RY: The story of our businesses is one about nurturing community and creating spaces where people come together, gather and connect around a plant-based diet. From the very beginning, in 1971, we’ve listened to the needs of those seeking a healthier alternative and constantly grew and innovated to meet those needs. All businesses present challenges. For us, what sustained our growth was our mission and purpose, to serve the greater community. We have customers today, that I was serving fresh cold pressed juices to in 1971 in my mother’s store. 

KK: There were times I wanted to give up. Finding customers, building a brand from scratch, dealing with technical problems (my ice cream truck broke down a lot)…but all of those challenges were met through support from my husband and family. I absolutely did not do this alone. And obviously, if I didn’t have the support of my customers, the business wouldn’t still be here.

CS: Why do you believe that veganism has become much more mainstream recently?

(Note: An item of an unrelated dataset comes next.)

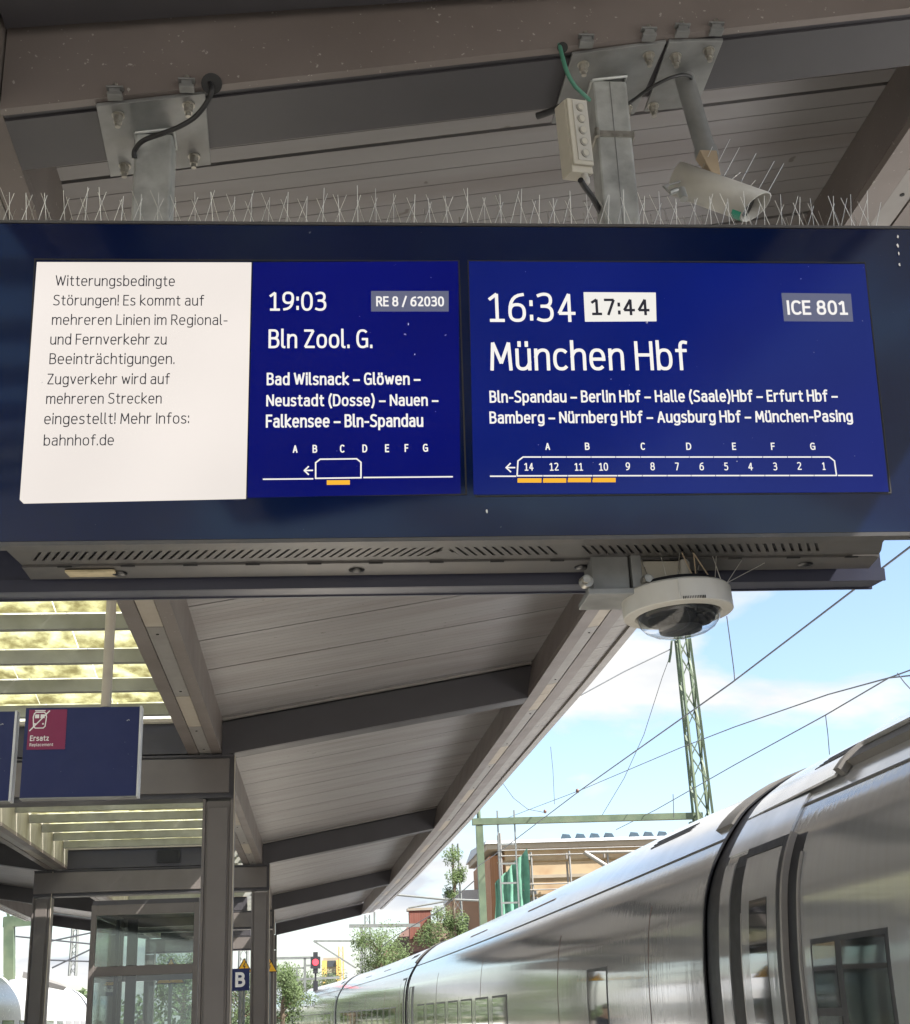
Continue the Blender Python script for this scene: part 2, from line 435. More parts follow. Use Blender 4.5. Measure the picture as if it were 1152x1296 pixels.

PC: We have been blessed with massive support, and have served more than 120,000 guests in our first 11 weeks. It has been thrilling. In January, the week we began construction on Plant City, we read an article by Economist magazine that 37% of Americans self identified as wanting to eat more plant-based. That’s a massive and encouraging number. Eating plant-based pulls four big levers — climate crisis and environmental issues, health care and health care cost issues, social justice issues and animal ethics issues — and most do seem concerned with one or more of these. We make it easy and enjoyable to eat sustainably.

RY: Veganism and vegetarianism have been around for a very long time — since the mid 1800s. Over the past 48 years that I’ve been involved (through our family businesses) it’s moved from alternative to where it is today because of a slow but growing awareness of the connection between health and our food choices, the inhumane treatment of animals with factory farming, and the effect of the meat industry on the environment.

KK: I have seen firsthand how times have changed and that the word ‘vegan’ is mainstream now. We’ve built friendships with customers and feel we’re not just a business, but part of the community. There are so many arguments for veganism being a lifestyle worth living. These have been highlighted in national news stories, meat substitutes have gone mainstream in chain restaurants and the quality of vegan options in the last 10 years has skyrocketed. It is undeniable that these foods can be delicious and as a byproduct, also will help reduce the unsustainable use of land and water to produce meat and dairy.

Although it’s difficult to sum up the progression of plant-based businesses with creative and caring owners and how that affects the culinary scene surrounding those businesses, Karen Krinsky said it best.

“We’ve grown because people want what we have to offer. Gone are the days of plain tofu and a can of beans. Times have changed.”